The idea that QF should have a 787 on standby is nonsensical. Have you ever seen a company have a paid staff member sitting around in the tearoom all day just turning up and waiting for a co-worker to be sick or injured? This kind of logic makes nil economic sense. The purchase price of a 787 is around the 300 million mark and an asset like that isn't simply purchased by throwing spare cash down on the table. From a shareholder standpoint an idle asset like that represents a liability with ongoing maintenance, insurance and storage costs - which it isn't recouping. Let's not even discuss how buying a 787 isn't simply a case of going to the 787 shop and getting one off the shelf. Boeing has delivered 724 787s to date, of 1390 current standing orders. Presently demand is nearly twice that of what has been supplied.

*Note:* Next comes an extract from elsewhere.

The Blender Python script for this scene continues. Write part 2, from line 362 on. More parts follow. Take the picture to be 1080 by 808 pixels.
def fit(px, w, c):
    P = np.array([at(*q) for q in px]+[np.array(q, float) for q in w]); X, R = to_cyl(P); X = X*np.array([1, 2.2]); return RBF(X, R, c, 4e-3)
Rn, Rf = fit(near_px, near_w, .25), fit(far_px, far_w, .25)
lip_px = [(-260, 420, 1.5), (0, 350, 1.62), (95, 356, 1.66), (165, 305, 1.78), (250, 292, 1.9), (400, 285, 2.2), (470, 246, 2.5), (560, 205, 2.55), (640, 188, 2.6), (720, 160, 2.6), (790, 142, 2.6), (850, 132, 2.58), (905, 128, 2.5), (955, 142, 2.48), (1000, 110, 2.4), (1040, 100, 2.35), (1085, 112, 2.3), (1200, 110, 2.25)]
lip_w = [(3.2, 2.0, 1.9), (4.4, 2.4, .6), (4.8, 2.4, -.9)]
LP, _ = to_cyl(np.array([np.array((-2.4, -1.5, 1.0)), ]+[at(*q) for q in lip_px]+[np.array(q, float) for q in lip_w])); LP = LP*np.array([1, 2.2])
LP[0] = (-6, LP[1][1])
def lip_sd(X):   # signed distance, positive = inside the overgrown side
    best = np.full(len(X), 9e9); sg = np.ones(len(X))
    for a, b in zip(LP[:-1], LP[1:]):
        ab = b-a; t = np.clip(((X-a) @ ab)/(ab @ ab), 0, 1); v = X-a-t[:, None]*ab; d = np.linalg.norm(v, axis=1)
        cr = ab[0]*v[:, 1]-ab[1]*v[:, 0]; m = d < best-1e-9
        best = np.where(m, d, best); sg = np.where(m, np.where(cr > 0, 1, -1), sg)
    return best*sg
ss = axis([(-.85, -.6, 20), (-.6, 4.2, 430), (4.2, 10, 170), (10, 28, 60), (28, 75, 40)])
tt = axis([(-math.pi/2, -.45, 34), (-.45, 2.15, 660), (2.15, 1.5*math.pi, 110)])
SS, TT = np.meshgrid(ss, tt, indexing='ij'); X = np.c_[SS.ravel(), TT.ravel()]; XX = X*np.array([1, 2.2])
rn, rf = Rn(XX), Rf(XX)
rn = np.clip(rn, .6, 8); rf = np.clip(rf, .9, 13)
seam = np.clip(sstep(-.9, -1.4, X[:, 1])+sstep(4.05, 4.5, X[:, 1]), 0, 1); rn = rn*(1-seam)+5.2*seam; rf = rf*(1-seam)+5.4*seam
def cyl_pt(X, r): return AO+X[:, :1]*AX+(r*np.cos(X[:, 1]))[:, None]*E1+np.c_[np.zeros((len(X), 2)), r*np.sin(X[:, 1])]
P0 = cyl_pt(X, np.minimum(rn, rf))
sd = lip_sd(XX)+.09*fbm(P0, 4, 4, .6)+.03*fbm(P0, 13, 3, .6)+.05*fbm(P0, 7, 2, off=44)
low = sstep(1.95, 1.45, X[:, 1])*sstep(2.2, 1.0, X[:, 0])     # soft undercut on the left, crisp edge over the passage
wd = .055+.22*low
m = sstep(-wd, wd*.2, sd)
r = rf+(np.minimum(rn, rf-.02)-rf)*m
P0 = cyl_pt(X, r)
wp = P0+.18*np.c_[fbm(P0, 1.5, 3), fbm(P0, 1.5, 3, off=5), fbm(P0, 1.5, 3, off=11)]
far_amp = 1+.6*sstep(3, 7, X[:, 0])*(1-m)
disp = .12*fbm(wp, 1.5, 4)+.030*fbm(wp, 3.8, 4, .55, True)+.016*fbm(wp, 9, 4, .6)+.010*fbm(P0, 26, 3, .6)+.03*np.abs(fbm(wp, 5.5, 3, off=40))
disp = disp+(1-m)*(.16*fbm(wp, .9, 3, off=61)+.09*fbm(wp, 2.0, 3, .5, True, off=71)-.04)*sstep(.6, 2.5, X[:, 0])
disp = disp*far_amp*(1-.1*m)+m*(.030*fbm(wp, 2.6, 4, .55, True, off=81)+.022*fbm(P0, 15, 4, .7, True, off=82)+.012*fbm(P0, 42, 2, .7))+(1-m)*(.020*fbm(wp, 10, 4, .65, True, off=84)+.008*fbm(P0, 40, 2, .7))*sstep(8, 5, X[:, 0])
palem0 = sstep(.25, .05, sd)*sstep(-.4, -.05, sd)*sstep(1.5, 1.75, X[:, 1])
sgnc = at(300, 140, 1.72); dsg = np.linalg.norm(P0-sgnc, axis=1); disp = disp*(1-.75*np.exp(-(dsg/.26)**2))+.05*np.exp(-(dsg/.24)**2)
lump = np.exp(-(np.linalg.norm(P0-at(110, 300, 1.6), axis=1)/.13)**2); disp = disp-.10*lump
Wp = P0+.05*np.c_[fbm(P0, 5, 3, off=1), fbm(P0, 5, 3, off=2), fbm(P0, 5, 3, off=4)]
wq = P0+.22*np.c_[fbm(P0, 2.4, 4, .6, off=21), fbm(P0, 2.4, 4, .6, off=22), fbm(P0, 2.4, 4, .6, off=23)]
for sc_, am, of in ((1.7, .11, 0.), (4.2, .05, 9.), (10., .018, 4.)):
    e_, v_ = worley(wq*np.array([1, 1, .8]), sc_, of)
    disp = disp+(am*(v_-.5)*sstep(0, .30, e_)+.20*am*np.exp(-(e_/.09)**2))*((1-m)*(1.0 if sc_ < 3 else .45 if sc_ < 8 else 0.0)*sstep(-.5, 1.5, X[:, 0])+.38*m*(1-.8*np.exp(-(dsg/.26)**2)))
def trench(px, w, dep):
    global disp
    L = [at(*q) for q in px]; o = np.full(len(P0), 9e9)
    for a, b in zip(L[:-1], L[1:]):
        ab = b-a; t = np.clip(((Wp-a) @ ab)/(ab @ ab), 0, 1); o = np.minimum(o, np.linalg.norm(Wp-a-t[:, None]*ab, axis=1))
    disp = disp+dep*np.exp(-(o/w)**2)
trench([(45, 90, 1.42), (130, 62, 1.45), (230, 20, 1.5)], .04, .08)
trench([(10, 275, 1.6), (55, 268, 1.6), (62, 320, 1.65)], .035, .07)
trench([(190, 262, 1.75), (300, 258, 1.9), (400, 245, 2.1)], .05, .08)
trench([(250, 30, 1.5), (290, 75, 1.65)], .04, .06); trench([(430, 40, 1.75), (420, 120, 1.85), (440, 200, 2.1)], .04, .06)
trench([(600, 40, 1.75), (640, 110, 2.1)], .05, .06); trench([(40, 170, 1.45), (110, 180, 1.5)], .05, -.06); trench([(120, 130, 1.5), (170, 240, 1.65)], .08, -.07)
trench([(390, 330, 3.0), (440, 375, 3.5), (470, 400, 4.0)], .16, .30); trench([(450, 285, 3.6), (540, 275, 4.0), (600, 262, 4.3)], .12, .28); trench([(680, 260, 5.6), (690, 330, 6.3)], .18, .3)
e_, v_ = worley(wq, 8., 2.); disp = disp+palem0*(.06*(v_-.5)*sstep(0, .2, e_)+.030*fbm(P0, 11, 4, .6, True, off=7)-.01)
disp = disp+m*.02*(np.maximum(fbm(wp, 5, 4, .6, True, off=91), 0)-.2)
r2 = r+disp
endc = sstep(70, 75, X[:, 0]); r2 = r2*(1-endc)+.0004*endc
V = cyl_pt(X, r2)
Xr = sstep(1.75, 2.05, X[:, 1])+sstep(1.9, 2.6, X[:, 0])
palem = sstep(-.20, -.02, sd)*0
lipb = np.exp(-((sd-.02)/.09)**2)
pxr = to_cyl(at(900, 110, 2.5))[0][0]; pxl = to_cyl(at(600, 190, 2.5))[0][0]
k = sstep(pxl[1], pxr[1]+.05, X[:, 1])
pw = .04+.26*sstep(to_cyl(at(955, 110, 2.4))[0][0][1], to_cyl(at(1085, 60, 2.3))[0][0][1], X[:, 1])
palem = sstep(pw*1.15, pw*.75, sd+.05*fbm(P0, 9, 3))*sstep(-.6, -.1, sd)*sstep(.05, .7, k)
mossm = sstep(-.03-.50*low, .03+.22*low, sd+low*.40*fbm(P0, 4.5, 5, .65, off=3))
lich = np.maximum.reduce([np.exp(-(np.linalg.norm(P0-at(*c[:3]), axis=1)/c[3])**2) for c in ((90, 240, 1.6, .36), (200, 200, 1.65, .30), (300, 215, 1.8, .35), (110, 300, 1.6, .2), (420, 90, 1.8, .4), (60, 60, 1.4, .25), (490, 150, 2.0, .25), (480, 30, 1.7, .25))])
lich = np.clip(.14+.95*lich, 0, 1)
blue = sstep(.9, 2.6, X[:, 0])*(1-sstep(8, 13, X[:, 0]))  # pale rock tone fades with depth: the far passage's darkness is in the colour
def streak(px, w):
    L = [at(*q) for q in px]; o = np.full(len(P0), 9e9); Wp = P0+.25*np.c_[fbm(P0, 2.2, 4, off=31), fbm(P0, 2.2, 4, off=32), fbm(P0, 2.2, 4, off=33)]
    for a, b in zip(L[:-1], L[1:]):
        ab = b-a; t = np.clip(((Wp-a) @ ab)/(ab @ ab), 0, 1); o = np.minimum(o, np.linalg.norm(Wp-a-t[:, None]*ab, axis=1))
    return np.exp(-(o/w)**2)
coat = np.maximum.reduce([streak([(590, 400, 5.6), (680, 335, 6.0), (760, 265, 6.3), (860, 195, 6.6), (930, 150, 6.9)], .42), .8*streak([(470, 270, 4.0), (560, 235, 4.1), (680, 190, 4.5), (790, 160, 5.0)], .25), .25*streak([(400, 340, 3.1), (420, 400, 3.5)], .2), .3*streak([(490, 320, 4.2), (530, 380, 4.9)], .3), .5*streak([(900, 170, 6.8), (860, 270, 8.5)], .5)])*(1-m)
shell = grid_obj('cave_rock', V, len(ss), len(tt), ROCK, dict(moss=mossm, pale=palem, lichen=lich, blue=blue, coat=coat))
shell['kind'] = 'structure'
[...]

So what do most workplaces do when a worker is sick or injured? They tend to push the workload out to other staff and negotiate with the end user about delays and compensation - often these are written into the existing supply contracts. Sometimes they will source work from other companies. Airlines are operated by people that have managed companies for years. The reasoning works the same in airlines as it does other businesses. Companies have to balance up the economics of this.
I get that there's a sympathy to delayed PAX. I get that there's a level of inconvenience to people who are put onto planes that don't have the same secondary services to what was expected. But this doesn't make the QF network 'fragile'. in 2016 Qantas carried around 60,000 passengers a day. When my friend up there stated '1000s' of passengers will be inconvenienced over a series of days, this is a small fraction of the passengers QF will be dealing with over that time frame. Fragile would imply that right across the network there was a broad impact, yet it amounts to probably closer to 1% of passengers. The reputational impact overall is likely to be minimal. As we saw, the passengers on board the 787 were very understanding about the return. I can't see the passengers ferried onto lesser aircraft seeing it as a critical deal-breaker with the loss of IFE etc. They at least got to where they needed to be.
So why would you have a rapidly depreciating asset sitting in a costly storage shed ready to fly? Even then you would have to have one at each end of the route - one at Perth, one in London. You can't just throw a 787 over to London in an instant if such an even happens coming the other way. So even from a planning standpoint 1 additional aircraft only presents a less than 50% effective solution to a problem that has occurred, thus far, once on that route in the last year - with daily flight frequency that represents an incident having occurred once in 730 flights in the past year, or less than 0.13% of flights an incident has occurred on.
So no, it isn't fragile. And $300m - more likely $600m +, is too much money to put into mitigating an irregular occurrence.